◆ **INFORMATION SUPPLIED**:
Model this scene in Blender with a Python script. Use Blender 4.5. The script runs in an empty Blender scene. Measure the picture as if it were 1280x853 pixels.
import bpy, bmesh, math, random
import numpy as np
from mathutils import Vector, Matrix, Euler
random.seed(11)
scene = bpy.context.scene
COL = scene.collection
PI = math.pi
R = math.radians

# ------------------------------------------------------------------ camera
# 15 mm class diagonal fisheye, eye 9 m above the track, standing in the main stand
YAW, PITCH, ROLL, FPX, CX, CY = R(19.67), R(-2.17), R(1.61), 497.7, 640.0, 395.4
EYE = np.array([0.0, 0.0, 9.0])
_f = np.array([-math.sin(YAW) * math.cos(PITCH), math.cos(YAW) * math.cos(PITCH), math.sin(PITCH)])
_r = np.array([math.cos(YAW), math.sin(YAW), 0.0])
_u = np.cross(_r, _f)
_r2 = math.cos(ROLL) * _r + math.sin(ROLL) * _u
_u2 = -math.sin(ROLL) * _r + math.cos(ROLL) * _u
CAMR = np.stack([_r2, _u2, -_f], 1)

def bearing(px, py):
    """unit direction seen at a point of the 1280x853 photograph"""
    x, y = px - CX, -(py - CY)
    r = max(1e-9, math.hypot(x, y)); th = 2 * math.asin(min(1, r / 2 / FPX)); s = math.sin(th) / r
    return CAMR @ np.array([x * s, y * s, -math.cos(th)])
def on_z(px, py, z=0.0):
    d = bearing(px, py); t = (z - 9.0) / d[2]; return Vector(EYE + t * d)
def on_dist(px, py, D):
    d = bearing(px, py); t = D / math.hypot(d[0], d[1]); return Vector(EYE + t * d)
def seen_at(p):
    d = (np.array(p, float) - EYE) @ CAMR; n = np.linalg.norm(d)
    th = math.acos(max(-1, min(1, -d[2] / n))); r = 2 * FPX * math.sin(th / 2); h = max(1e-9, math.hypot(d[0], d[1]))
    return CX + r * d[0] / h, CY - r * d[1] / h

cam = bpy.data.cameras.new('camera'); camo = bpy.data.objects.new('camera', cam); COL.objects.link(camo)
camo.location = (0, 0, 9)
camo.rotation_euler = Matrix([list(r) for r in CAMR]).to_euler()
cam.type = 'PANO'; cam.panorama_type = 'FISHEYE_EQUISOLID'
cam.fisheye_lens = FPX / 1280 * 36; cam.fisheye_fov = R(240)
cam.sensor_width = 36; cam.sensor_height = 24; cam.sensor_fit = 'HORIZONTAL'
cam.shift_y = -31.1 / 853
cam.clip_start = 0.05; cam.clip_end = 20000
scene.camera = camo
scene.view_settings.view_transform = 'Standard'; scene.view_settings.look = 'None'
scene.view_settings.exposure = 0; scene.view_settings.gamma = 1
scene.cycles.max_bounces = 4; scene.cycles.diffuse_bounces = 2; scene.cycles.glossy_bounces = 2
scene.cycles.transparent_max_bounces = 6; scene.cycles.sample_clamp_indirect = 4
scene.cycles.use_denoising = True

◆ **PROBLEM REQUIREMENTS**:
Output the listing above word for word.

◆ **RESULT FOR THIS TASK**:
Model this scene in Blender with a Python script. Use Blender 4.5. The script runs in an empty Blender scene. Measure the picture as if it were 1280x853 pixels.
import bpy, bmesh, math, random
import numpy as np
from mathutils import Vector, Matrix, Euler
random.seed(11)
scene = bpy.context.scene
COL = scene.collection
PI = math.pi
R = math.radians

# ------------------------------------------------------------------ camera
# 15 mm class diagonal fisheye, eye 9 m above the track, standing in the main stand
YAW, PITCH, ROLL, FPX, CX, CY = R(19.67), R(-2.17), R(1.61), 497.7, 640.0, 395.4
EYE = np.array([0.0, 0.0, 9.0])
_f = np.array([-math.sin(YAW) * math.cos(PITCH), math.cos(YAW) * math.cos(PITCH), math.sin(PITCH)])
_r = np.array([math.cos(YAW), math.sin(YAW), 0.0])
_u = np.cross(_r, _f)
_r2 = math.cos(ROLL) * _r + math.sin(ROLL) * _u
_u2 = -math.sin(ROLL) * _r + math.cos(ROLL) * _u
CAMR = np.stack([_r2, _u2, -_f], 1)

def bearing(px, py):
    """unit direction seen at a point of the 1280x853 photograph"""
    x, y = px - CX, -(py - CY)
    r = max(1e-9, math.hypot(x, y)); th = 2 * math.asin(min(1, r / 2 / FPX)); s = math.sin(th) / r
    return CAMR @ np.array([x * s, y * s, -math.cos(th)])
def on_z(px, py, z=0.0):
    d = bearing(px, py); t = (z - 9.0) / d[2]; return Vector(EYE + t * d)
def on_dist(px, py, D):
    d = bearing(px, py); t = D / math.hypot(d[0], d[1]); return Vector(EYE + t * d)
def seen_at(p):
    d = (np.array(p, float) - EYE) @ CAMR; n = np.linalg.norm(d)
    th = math.acos(max(-1, min(1, -d[2] / n))); r = 2 * FPX * math.sin(th / 2); h = max(1e-9, math.hypot(d[0], d[1]))
    return CX + r * d[0] / h, CY - r * d[1] / h

cam = bpy.data.cameras.new('camera'); camo = bpy.data.objects.new('camera', cam); COL.objects.link(camo)
camo.location = (0, 0, 9)
camo.rotation_euler = Matrix([list(r) for r in CAMR]).to_euler()
cam.type = 'PANO'; cam.panorama_type = 'FISHEYE_EQUISOLID'
cam.fisheye_lens = FPX / 1280 * 36; cam.fisheye_fov = R(240)
cam.sensor_width = 36; cam.sensor_height = 24; cam.sensor_fit = 'HORIZONTAL'
cam.shift_y = -31.1 / 853
cam.clip_start = 0.05; cam.clip_end = 20000
scene.camera = camo
scene.view_settings.view_transform = 'Standard'; scene.view_settings.look = 'None'
scene.view_settings.exposure = 0; scene.view_settings.gamma = 1
scene.cycles.max_bounces = 4; scene.cycles.diffuse_bounces = 2; scene.cycles.glossy_bounces = 2
scene.cycles.transparent_max_bounces = 6; scene.cycles.sample_clamp_indirect = 4
scene.cycles.use_denoising = True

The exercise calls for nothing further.